少年のような目をした高校の先生に会いました。
友人の紹介で会った、農業高校の先生なのですが、目がまるで少年のようで、作物の話をしているときの姿は、子供そのもののようでした。
その先生は、肥料や農薬を全く使わない稲作や、休耕田をそのまま活用して栽培する野菜に取り組んでいらっしゃいました。
肥料や農薬を使わない稲作は、今年が3年目でやっと先が見えてきたとのことでした。
そんな話を聴いていてふと思ったのは、「米作りは、年に1回しかチャレンジできない。
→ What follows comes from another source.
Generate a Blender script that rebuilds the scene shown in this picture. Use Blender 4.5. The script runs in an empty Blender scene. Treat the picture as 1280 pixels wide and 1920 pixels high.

」ということです。
仕事でもスポーツでも、チャレンジの機会は自分で何度も作り出すことができるものが多いですが、自然を相手にする農業では、気候や作物にもよりますが、チャレンジは年に1回で、1年かけなければ取り組んだ結果は分からない。
時間軸の単位が、あわただしい現代社会とは違う、ということに気づきました。
年に1度しかトライできないとなると、人生でトライできる回数も見えてきます。
そうなると、当然ながらその1回に対する”想い”というのは、大変なものになるでしょう。
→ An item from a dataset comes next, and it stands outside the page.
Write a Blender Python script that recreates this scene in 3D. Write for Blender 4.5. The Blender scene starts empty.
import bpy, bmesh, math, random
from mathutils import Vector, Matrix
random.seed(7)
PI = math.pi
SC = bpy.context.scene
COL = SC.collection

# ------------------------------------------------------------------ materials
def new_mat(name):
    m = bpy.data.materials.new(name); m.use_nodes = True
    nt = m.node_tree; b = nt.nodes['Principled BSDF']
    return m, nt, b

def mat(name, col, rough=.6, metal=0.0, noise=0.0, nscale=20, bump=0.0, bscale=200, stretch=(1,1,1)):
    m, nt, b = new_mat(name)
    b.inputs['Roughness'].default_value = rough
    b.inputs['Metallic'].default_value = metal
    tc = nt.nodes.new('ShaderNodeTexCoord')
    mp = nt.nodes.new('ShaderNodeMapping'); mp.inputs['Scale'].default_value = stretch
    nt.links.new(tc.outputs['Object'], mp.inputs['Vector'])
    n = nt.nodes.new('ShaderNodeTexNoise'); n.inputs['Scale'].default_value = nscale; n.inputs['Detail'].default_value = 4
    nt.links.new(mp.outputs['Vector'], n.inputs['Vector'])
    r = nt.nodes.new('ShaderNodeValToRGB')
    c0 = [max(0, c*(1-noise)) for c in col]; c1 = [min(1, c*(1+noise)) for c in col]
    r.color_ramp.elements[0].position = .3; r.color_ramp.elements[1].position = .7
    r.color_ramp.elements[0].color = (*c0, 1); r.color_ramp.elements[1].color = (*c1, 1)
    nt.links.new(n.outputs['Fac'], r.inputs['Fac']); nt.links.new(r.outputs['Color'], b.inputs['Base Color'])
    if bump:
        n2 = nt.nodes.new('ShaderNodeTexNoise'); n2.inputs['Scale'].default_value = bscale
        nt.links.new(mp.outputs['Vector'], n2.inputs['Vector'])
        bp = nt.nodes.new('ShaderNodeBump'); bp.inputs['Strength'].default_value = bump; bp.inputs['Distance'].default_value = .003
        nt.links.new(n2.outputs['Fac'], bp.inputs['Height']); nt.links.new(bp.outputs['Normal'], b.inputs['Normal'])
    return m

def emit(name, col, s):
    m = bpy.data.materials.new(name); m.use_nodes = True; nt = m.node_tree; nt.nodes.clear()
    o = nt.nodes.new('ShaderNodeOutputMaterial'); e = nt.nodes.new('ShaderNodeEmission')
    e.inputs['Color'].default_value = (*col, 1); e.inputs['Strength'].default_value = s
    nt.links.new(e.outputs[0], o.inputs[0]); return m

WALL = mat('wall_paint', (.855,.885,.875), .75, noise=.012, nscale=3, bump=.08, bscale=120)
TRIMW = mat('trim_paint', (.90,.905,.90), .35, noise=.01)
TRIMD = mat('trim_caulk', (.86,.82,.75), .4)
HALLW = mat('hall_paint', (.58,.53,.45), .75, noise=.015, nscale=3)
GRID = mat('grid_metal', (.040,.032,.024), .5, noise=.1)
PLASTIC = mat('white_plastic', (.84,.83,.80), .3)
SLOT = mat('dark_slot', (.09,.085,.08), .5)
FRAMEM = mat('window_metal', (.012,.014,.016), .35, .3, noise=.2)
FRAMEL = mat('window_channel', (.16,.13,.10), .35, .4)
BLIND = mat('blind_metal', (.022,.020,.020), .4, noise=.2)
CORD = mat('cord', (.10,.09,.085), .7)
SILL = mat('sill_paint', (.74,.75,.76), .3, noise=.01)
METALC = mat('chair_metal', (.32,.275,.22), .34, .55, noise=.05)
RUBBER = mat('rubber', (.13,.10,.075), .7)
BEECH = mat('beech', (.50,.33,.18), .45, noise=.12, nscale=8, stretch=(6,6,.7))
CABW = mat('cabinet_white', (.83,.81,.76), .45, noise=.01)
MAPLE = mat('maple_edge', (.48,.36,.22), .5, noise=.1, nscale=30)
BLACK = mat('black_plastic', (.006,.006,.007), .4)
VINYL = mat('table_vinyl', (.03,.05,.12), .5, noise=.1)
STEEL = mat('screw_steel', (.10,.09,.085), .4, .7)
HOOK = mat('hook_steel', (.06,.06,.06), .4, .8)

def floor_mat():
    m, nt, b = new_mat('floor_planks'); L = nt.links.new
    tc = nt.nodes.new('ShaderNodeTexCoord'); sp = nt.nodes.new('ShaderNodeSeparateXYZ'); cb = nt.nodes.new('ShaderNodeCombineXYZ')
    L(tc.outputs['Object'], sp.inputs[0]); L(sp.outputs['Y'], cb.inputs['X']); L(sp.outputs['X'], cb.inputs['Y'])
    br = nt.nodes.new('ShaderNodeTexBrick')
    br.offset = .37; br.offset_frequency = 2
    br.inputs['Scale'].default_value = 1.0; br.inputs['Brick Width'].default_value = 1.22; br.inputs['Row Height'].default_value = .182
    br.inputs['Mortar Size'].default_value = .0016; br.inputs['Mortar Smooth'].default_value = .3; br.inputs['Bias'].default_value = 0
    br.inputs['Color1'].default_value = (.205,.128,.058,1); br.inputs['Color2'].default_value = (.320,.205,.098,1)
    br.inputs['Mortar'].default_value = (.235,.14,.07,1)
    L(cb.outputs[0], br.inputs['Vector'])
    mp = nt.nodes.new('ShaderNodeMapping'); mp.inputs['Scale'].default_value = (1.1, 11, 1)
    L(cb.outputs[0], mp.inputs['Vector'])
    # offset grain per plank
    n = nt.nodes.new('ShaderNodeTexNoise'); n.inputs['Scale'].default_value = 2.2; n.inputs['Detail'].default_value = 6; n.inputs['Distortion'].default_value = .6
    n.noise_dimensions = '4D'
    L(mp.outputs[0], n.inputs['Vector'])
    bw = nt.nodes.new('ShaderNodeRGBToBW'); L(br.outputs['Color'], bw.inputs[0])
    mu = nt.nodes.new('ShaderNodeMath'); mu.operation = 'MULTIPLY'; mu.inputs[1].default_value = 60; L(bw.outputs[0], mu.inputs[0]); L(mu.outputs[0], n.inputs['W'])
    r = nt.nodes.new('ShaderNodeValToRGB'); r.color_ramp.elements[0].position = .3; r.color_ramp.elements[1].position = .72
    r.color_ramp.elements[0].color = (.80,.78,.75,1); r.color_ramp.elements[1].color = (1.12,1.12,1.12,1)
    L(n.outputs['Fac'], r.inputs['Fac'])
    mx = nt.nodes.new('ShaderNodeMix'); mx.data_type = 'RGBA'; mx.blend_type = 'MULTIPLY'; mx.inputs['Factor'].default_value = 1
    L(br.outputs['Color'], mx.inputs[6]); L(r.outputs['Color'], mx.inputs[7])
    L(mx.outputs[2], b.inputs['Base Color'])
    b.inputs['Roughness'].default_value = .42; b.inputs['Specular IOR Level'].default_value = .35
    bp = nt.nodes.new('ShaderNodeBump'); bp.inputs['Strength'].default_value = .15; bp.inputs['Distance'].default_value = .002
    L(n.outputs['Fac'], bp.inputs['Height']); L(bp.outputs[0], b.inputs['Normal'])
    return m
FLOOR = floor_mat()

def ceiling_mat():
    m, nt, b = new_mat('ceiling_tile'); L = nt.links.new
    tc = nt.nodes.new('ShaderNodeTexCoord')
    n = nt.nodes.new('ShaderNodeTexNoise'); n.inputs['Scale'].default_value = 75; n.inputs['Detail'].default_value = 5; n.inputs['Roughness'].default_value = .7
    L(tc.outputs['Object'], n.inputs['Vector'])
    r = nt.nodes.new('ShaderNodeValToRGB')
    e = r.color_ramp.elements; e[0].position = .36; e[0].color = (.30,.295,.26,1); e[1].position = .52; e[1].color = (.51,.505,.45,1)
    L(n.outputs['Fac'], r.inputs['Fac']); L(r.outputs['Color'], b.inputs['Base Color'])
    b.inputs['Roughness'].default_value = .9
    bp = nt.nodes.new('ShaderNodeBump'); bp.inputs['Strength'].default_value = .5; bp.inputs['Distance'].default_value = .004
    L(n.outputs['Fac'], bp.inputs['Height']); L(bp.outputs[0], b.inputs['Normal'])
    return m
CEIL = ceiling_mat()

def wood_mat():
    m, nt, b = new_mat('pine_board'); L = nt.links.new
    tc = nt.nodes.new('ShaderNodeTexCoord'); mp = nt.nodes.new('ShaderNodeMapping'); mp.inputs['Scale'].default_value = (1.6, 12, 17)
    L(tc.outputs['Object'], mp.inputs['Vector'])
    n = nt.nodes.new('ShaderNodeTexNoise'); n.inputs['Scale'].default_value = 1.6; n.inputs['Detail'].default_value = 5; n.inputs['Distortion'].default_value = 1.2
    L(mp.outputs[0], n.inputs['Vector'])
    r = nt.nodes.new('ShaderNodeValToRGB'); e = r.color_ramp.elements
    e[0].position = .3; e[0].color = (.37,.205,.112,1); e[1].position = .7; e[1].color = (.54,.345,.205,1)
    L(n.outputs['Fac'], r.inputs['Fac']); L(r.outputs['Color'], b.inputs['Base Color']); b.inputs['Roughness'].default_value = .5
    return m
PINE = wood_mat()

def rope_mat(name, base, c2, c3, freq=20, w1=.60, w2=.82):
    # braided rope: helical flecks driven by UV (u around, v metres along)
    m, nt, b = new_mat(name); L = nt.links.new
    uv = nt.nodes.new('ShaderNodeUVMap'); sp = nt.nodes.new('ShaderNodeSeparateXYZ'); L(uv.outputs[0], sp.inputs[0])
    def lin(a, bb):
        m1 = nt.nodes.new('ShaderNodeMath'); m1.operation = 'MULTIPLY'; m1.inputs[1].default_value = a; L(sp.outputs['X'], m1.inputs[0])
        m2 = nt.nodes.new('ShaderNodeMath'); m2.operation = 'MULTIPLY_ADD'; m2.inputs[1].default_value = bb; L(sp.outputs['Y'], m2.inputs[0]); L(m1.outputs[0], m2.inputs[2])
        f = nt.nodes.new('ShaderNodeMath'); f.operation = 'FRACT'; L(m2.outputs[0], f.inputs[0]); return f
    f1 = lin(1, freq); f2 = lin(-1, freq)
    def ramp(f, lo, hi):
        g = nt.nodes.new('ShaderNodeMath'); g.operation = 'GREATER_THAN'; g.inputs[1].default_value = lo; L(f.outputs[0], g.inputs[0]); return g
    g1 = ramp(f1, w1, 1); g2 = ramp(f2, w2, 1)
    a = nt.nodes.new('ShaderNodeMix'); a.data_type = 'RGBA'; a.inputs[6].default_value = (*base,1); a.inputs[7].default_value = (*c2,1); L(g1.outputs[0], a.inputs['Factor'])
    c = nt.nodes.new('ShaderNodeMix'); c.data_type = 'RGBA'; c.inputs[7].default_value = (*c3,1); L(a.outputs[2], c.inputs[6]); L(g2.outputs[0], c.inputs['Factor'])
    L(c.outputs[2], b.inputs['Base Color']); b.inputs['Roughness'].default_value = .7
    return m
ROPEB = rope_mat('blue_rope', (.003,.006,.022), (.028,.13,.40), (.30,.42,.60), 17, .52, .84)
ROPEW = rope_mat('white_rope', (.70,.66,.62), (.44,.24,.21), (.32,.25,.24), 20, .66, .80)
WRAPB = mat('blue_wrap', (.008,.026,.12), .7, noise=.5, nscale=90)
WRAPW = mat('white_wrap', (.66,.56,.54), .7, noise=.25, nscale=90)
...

ゆっくりしか結果がでない、年に1度しかトライできない。
そうした制約が、かえって真剣な人を育てるのかも知れません。
初めて訪れた農業高校でしたが、その広さと空気感、そして人は、別世界のような落ち着きを漂わせるものでした。
こうした教育者がいるということに、とても安心し、富山にこうした学校があることを誇りに思えてきました。